Francois Rabelais ala Scrasamax. Its beautiful! I wish we had more subs like this! What a fun place and wonderfully skewed satire! Is there a twin city nearby with a whole other crew of crazies?

It is more of a metaphor than a place... a piece of story, rather than the reflection of a place past. I am sure there were colonies trying to be exotic and individual, but this one goes too far into the satire (and the satire codes could of made it a bit better.
It is an intersting story, but I don't find it nearly challanging enough... just odd.

Quite interesting. Not sure what I'd do with it... Especially since it is destroyed... :D But still.
4/5.

Just felt the urge to additionally comment in honor of Mourngrymn's 'Voting' sub.
Of course this is a metaphor not a place, I thought I covered that with the Rabelais comment. But I guess many people might not be familiar with the ascerbic Francois.
This gets a 5 from me, because I LOVED Gargantua and Pantagruel when I first tackled the book in my teens, and because the absurdity and wit is so refreshing!
Oh and Scras, you may be a cunning linguist, but I am a master de' bater!

Wonderfly funny-I needed a good laugh today.

Excellent as a story to leave you wonder 'There can't be such a city, can it?'.
Precisely the thing you wouldn't believe as a fiction, but tends to happen in real life anyway. Amusing. :)
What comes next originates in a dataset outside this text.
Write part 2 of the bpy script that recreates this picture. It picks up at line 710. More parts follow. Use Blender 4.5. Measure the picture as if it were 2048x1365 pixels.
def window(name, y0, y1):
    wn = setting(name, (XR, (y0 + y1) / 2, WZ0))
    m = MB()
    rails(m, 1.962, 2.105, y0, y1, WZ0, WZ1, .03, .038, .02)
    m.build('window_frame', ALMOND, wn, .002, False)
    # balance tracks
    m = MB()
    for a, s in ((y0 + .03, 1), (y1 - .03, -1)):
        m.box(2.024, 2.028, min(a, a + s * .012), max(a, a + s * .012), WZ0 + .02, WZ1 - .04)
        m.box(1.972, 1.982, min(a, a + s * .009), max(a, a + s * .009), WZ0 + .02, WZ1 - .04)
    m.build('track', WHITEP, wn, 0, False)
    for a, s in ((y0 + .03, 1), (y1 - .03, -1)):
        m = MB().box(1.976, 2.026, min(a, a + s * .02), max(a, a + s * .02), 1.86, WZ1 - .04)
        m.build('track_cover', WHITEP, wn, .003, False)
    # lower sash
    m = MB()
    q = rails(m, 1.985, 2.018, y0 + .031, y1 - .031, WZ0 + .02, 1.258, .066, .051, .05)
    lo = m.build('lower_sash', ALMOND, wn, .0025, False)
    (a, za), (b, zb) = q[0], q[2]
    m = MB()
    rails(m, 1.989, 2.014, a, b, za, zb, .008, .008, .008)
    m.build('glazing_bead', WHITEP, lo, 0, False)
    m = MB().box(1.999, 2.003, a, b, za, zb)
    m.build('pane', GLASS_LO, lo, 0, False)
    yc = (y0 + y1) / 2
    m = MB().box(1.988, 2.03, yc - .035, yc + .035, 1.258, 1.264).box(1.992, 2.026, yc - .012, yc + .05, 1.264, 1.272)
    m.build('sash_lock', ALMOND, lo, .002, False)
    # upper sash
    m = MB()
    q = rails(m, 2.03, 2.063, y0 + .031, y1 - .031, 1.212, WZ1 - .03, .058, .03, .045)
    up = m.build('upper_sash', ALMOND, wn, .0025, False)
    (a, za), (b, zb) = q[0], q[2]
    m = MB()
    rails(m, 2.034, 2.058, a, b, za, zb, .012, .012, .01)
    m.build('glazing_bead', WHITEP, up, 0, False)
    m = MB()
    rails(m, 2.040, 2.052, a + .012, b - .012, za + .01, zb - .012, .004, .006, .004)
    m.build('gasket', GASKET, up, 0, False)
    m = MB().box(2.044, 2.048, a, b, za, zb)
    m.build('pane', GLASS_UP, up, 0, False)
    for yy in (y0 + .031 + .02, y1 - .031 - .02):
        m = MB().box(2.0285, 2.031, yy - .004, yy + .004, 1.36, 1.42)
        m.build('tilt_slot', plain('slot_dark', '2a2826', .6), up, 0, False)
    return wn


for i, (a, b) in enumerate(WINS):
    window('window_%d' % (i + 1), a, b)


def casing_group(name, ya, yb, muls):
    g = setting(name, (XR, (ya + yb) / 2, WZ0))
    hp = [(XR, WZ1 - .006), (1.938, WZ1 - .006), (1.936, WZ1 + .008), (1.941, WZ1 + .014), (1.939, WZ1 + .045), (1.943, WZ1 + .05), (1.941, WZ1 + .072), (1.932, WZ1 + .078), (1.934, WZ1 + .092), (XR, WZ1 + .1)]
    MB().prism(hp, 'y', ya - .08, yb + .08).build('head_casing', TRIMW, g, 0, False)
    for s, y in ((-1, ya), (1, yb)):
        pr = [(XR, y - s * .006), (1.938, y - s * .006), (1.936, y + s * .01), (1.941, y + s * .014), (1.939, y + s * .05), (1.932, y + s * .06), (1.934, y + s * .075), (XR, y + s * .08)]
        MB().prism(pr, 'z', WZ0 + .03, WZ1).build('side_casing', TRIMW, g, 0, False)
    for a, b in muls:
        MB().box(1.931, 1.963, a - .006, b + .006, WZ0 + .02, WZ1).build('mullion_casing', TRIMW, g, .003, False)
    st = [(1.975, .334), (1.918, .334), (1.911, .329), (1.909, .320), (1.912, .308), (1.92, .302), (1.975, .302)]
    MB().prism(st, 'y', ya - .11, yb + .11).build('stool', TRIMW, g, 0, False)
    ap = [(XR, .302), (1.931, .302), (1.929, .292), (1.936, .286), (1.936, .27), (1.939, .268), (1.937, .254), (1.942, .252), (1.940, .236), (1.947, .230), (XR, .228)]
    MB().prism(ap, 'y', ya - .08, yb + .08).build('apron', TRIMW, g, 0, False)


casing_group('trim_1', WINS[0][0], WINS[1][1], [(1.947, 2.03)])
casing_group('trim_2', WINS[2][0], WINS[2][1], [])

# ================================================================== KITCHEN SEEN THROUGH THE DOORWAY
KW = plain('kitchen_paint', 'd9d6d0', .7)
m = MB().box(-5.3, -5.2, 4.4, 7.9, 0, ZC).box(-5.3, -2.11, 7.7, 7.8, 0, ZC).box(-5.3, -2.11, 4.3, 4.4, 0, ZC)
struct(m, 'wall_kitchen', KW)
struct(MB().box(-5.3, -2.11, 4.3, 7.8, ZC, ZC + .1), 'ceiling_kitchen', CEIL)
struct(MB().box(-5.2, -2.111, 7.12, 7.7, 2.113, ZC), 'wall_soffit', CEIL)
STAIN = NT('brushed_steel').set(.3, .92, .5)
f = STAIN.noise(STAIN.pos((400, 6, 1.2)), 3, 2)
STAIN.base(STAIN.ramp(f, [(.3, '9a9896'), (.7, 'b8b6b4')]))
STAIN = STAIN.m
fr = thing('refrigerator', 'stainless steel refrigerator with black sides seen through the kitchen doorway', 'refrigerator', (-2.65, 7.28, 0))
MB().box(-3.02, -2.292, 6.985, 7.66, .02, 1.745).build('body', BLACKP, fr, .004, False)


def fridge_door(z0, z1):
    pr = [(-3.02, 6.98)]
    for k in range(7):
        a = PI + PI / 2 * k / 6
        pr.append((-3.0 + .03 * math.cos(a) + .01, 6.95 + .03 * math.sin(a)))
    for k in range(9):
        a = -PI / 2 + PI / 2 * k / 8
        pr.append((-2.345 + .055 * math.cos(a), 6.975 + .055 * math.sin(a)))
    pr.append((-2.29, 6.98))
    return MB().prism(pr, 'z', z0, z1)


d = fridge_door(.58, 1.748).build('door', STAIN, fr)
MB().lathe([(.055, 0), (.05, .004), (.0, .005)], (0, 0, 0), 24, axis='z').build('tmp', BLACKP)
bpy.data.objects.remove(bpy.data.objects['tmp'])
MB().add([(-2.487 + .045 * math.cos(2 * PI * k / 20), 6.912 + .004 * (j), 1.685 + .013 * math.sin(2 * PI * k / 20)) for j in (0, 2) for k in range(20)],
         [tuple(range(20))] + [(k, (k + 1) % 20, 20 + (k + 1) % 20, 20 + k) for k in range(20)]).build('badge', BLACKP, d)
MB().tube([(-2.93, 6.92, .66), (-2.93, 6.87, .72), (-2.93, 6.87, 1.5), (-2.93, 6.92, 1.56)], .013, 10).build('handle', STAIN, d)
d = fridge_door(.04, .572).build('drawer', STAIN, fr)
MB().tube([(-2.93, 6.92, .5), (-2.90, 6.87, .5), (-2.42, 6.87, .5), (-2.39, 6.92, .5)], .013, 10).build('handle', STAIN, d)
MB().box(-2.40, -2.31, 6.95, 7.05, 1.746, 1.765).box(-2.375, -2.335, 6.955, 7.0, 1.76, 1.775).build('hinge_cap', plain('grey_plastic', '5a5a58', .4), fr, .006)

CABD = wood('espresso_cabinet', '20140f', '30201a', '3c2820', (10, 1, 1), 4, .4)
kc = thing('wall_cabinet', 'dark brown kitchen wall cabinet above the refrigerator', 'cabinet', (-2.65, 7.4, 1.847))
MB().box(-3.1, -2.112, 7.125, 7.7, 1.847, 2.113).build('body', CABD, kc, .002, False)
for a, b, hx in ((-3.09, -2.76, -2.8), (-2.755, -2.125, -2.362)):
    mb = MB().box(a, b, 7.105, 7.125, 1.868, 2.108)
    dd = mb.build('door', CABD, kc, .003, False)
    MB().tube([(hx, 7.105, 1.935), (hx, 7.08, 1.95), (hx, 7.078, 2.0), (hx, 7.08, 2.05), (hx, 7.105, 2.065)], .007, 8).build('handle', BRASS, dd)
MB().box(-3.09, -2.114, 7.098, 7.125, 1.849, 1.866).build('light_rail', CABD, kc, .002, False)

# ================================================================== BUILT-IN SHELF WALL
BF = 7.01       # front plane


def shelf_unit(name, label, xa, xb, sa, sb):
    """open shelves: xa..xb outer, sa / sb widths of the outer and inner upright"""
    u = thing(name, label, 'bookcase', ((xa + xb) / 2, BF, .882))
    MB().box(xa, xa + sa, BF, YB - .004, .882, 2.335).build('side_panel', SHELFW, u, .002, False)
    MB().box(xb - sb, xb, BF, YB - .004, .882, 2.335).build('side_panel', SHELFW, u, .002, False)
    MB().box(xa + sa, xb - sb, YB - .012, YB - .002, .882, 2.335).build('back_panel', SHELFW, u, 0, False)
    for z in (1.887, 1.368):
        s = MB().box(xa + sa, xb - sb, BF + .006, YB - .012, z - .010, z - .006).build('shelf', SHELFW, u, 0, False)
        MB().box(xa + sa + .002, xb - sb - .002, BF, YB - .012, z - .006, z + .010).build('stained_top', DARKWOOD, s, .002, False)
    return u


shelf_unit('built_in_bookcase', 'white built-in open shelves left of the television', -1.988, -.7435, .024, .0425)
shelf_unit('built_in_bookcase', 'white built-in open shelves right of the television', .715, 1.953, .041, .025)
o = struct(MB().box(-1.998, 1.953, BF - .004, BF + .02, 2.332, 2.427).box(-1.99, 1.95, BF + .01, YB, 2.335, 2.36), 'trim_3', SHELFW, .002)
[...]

How used? Simple - your party finds the ruins in some out of the way place. Perhaps some spirits or things drawn to chaos and insanity if you need the ruins to be a little less lifeless. I think the odd ruins sitting silently by themselves works.
It brings to mind the speculative cities the Chinese have been building, well before anyone is ready to occupy them, and now sit largely abandoned.